## The request
Extract all lines in the data that contain the word "from".

## Information provided
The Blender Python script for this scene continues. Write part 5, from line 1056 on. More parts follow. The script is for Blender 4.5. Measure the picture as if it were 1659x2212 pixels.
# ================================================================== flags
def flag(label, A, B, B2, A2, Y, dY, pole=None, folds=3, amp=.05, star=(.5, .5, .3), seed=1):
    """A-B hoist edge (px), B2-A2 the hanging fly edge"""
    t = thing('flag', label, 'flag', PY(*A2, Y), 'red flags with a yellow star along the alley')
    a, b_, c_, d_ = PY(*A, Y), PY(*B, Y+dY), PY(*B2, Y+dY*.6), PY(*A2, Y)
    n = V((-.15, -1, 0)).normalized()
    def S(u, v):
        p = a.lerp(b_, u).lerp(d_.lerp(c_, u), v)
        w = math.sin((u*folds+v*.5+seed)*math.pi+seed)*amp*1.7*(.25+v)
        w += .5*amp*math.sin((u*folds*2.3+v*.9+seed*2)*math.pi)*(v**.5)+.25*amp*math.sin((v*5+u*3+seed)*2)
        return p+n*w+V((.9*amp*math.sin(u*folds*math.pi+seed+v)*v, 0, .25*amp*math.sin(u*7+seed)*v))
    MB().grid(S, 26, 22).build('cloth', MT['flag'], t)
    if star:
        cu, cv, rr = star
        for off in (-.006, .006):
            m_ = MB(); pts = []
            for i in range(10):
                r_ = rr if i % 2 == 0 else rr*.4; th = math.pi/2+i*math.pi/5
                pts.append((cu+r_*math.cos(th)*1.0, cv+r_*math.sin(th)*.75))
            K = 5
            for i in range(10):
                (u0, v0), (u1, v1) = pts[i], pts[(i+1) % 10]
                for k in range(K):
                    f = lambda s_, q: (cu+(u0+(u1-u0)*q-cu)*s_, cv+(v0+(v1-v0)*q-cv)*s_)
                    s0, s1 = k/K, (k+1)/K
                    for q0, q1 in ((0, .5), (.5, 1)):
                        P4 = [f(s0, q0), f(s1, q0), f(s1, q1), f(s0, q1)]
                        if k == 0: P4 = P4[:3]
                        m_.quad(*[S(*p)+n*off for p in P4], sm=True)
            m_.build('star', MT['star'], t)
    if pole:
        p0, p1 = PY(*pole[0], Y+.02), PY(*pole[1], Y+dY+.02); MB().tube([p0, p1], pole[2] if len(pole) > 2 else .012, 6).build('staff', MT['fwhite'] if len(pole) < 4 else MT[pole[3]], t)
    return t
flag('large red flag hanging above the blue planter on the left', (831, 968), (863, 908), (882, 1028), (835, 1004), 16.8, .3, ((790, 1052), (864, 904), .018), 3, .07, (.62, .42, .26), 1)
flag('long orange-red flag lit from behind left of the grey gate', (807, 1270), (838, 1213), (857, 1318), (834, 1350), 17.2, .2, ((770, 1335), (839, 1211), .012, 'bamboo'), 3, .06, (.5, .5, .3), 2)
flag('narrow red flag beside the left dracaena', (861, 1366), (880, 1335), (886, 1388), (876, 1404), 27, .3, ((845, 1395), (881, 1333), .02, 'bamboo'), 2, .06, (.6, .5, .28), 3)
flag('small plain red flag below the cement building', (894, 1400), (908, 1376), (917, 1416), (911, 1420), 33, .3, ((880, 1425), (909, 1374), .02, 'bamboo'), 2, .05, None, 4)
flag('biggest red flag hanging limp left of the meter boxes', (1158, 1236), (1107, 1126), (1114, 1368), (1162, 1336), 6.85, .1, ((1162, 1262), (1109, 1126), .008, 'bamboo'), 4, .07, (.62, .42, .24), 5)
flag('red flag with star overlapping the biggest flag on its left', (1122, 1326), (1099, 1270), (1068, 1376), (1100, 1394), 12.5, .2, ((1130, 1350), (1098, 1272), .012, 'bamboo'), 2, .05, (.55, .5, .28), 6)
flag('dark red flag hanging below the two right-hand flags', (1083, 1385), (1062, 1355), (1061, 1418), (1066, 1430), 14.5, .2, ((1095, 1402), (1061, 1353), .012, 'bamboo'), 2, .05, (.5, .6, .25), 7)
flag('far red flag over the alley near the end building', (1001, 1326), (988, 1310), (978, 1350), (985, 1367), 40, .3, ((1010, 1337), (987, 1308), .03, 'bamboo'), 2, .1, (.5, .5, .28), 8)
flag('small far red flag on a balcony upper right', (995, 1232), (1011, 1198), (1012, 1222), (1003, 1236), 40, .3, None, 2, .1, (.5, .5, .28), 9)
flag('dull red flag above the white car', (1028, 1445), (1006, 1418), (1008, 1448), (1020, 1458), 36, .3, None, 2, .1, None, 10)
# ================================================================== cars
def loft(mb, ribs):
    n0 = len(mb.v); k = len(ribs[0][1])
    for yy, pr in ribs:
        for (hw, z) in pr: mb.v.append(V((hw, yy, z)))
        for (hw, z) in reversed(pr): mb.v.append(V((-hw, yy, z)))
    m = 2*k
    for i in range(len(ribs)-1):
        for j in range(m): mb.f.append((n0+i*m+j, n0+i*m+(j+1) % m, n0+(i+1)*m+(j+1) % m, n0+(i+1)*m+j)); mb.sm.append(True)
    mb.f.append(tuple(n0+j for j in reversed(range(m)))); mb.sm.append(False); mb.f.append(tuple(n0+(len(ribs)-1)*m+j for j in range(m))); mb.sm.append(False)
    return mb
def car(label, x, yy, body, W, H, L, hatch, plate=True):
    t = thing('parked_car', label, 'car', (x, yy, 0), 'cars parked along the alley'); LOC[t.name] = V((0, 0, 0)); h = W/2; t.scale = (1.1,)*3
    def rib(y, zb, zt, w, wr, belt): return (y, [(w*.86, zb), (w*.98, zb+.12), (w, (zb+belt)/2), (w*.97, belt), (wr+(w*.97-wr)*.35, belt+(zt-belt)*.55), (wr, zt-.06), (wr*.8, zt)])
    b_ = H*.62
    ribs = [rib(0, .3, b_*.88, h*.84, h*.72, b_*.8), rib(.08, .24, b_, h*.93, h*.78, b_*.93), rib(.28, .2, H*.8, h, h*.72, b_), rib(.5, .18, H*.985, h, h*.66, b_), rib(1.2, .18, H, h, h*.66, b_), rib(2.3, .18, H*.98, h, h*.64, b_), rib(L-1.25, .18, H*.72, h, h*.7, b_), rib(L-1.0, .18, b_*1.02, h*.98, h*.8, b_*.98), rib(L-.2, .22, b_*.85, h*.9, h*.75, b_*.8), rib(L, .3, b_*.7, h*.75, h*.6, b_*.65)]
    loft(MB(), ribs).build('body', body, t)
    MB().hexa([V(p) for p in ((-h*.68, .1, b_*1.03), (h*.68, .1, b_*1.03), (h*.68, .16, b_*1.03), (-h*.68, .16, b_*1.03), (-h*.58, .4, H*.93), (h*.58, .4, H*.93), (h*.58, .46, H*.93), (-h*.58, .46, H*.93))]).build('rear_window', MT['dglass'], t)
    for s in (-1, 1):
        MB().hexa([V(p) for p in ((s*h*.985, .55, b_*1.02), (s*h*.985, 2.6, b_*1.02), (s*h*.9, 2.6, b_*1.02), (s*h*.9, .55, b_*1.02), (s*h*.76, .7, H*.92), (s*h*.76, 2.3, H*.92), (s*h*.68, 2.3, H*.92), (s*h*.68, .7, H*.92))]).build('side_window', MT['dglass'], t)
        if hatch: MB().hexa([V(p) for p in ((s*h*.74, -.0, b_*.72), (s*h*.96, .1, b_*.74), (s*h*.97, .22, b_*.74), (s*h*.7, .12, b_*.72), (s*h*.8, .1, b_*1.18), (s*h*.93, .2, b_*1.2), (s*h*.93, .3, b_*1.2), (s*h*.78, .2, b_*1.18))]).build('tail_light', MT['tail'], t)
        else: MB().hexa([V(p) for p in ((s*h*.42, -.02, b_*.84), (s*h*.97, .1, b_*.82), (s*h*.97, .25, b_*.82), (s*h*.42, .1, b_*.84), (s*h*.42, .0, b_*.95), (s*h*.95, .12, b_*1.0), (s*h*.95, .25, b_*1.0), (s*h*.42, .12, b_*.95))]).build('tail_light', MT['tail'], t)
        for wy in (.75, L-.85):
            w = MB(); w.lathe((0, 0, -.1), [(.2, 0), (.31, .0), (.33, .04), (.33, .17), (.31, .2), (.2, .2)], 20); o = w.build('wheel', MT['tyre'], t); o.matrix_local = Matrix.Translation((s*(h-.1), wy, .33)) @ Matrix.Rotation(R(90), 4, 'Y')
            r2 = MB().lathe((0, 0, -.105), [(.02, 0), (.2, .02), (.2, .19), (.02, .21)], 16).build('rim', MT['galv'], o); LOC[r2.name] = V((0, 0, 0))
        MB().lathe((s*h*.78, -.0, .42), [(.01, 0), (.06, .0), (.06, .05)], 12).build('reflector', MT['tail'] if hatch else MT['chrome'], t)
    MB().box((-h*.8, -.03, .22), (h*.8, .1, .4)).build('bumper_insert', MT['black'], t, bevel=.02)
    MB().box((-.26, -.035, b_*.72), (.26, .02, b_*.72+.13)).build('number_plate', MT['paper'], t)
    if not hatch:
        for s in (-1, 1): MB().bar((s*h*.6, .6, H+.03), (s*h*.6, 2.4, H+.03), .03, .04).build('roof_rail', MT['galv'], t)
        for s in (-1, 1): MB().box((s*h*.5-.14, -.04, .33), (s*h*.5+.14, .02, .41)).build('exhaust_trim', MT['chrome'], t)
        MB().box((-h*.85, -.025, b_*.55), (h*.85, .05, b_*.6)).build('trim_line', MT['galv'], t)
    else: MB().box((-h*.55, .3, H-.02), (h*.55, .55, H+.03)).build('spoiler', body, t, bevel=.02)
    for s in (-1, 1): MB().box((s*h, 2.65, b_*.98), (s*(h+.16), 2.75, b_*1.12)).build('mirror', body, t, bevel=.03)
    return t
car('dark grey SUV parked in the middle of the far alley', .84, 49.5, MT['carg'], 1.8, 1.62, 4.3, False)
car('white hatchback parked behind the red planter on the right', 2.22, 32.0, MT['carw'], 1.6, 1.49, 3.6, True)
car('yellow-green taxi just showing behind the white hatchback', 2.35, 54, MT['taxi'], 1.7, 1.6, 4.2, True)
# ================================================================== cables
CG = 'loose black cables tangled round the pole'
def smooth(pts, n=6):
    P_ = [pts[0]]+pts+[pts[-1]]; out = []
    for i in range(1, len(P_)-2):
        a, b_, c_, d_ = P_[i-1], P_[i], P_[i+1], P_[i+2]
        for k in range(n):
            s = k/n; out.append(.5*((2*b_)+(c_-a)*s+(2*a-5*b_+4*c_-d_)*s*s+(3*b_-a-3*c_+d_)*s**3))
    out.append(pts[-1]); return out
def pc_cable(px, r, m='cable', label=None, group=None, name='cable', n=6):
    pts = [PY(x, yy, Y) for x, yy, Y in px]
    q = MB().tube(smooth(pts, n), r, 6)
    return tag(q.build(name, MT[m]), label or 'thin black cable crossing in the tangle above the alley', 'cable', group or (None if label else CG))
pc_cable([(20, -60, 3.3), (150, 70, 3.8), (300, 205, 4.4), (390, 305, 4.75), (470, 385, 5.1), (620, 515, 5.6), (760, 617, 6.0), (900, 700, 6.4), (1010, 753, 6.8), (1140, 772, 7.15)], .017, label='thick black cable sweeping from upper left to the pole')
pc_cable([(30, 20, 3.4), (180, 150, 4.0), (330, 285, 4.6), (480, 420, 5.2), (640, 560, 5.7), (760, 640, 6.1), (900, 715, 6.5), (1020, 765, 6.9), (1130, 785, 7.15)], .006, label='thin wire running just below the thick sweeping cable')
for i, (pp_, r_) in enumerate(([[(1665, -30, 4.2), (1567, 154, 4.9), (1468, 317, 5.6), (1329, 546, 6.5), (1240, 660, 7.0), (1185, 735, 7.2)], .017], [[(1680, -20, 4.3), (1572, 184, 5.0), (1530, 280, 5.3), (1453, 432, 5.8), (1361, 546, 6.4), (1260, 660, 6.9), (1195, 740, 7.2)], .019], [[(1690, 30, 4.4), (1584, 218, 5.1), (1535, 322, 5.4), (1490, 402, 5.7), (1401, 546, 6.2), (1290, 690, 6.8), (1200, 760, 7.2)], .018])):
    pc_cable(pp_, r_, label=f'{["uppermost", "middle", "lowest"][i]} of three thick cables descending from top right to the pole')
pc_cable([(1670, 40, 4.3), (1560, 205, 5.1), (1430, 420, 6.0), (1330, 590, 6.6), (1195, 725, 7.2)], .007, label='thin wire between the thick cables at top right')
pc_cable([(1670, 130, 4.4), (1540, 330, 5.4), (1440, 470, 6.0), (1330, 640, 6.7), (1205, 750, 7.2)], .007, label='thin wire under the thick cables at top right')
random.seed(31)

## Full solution
The Blender Python script for this scene continues. Write part 5, from line 1056 on. More parts follow. The script is for Blender 4.5. Measure the picture as if it were 1659x2212 pixels.
flag('long orange-red flag lit from behind left of the grey gate', (807, 1270), (838, 1213), (857, 1318), (834, 1350), 17.2, .2, ((770, 1335), (839, 1211), .012, 'bamboo'), 3, .06, (.5, .5, .3), 2)
pc_cable([(20, -60, 3.3), (150, 70, 3.8), (300, 205, 4.4), (390, 305, 4.75), (470, 385, 5.1), (620, 515, 5.6), (760, 617, 6.0), (900, 700, 6.4), (1010, 753, 6.8), (1140, 772, 7.15)], .017, label='thick black cable sweeping from upper left to the pole')
    pc_cable(pp_, r_, label=f'{["uppermost", "middle", "lowest"][i]} of three thick cables descending from top right to the pole')